If you read The Statsies every game, you know that’s a really nice set of analytic statistics. They are, there can be no doubt, something to write home about. But you probably also know that any statistic needs context in order to be understood.
Fortunately, even the context helps paint a picture of a player making the most of a big league opportunity.
There will be those who suspect Bains’ deployment has been sheltered thus far. He played just the first game of the year in the top six and has been mainly on the fourth line ever since, which makes some sense.
Of those shifts that have started with a faceoff, Bains has indeed begun some 61.90% of them in the offensive zone. But that’s a little bit of a red herring. As a fourth liner, Bains has actually begun the majority of his shifts on the fly.
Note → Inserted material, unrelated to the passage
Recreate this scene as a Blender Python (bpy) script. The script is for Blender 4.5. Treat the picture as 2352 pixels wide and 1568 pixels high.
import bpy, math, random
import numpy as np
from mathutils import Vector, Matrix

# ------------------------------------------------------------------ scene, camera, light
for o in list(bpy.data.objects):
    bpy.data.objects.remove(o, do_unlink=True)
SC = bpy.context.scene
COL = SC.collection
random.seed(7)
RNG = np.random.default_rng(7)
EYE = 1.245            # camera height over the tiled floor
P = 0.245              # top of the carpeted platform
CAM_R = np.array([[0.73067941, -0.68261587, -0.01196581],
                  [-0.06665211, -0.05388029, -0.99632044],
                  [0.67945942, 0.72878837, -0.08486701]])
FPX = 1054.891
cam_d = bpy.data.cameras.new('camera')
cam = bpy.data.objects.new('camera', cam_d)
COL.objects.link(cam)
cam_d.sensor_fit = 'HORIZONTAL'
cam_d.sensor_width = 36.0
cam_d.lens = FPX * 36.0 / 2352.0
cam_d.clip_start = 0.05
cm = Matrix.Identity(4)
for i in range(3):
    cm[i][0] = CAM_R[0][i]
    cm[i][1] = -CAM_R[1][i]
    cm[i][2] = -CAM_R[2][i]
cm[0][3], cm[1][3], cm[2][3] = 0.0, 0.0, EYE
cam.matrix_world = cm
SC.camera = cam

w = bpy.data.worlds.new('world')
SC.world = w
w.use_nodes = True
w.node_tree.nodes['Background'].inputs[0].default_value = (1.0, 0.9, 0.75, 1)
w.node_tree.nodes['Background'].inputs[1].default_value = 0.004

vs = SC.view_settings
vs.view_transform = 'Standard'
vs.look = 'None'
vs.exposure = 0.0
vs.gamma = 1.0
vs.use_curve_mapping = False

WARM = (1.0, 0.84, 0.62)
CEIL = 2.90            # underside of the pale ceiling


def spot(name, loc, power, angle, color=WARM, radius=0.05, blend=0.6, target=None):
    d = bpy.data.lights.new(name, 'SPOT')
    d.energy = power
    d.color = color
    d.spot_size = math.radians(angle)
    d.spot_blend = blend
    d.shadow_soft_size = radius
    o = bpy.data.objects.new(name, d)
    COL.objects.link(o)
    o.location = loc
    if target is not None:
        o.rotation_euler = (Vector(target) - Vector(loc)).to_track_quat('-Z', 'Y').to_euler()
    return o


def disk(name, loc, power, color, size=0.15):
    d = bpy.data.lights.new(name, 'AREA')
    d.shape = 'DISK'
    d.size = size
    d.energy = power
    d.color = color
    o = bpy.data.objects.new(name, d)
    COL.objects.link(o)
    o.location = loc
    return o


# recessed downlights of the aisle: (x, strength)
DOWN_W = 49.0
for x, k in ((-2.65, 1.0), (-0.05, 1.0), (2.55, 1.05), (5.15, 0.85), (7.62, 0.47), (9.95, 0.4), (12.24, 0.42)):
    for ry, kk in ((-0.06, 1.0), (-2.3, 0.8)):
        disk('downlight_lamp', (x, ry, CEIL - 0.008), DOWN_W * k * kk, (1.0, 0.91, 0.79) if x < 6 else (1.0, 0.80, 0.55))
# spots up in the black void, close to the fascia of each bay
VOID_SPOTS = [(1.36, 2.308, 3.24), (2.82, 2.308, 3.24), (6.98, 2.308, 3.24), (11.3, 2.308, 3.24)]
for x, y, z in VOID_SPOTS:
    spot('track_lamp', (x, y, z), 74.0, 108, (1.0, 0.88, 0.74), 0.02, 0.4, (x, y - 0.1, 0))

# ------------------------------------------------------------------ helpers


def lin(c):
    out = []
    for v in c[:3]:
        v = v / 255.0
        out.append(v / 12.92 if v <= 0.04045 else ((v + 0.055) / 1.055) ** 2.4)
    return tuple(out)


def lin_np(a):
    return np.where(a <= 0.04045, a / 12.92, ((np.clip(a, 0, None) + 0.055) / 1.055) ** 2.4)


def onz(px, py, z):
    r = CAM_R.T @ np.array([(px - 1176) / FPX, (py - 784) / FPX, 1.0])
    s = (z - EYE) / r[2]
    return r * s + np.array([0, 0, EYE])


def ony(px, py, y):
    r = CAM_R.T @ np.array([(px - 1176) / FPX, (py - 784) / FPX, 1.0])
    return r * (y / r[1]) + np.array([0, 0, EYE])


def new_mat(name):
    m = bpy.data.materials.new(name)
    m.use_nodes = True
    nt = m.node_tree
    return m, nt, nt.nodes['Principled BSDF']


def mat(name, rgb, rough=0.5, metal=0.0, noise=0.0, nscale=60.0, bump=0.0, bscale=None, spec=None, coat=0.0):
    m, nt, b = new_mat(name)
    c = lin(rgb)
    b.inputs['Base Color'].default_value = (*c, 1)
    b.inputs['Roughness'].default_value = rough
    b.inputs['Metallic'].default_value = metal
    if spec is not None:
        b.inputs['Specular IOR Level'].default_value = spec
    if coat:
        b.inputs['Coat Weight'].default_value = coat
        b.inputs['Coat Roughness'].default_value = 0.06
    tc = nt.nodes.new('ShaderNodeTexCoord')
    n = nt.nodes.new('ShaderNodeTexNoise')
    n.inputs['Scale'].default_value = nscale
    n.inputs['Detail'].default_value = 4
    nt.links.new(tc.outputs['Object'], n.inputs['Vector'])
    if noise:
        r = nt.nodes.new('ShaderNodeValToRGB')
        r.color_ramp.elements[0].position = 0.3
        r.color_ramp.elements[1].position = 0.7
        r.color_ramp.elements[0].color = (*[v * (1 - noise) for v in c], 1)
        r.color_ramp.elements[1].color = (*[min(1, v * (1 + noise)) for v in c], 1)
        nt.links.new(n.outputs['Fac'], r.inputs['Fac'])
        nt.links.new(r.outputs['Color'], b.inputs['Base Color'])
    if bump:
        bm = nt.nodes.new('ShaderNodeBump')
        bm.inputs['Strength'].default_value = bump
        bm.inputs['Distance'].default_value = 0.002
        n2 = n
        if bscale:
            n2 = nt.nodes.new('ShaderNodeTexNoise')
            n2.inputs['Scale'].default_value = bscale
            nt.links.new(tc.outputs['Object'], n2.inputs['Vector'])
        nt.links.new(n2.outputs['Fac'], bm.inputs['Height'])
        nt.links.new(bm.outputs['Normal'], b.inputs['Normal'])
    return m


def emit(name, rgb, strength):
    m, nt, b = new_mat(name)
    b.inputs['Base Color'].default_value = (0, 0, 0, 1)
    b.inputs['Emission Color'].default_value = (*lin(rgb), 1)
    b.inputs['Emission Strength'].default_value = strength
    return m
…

When it comes to opposition, it’s probably a little early in the year to be drawing any concrete conclusions. But the charts on HockeyViz.com show that – so far, anyway – Bains has been facing a higher Quality of Competition than he’s enjoyed in his Quality of Linemates. In other words, he’s been playing most of his shifts on the fourth line, but is still playing plenty against the opposing top-six.
From Hockey-Viz.com
This was especially true in the most recent game on Friday night against the Chicago Blackhawks. Back with Karlsson and Sasson, Bains’ line’s most frequent matchup was the Hawks’ top line of Connor Bedard, Andre Burakovsky, and Colton Dach. The Abbotsford Trio held it scoreless in their roughly 3:30 of 5-on-5 time against Bedard.
We’ve focused on even-strength play thus far, but we have to include a note that Bains has also featured on the penalty kill. Not especially prominently – he currently ranks eighth in PK time amongst Vancouver forwards – but effectively all the same. Through 3:07 of shorthanded ice-time through five games, Bains has yet to surrender a power play goal against, and has only allowed four scoring chances.
That additional ability may be why Bains is the only one of the Abbotsford contingent to play in every Canucks game so far. Karlsson, Sasson, Aatu Räty, Jonathan Lekkerimäki, and Victor Mancini have all sat out. But not Bains.
Maybe there was some validity to questioning Bains’ original placement in the top six of that opening night roster. But all he’s done since that initial deployment is play objectively good and especially even-keeled hockey.
And he’s done so all over the lineup. Through five games, Bains has played at least a minute of even-strength with six different forward line combinations, and has featured anywhere from the second to the fourth line according to the depth chart.
Wherever he’s been, Bains has done a lot more than just break even. He’s very simply been among the team’s most consistent contributors through this earliest stretch of the season.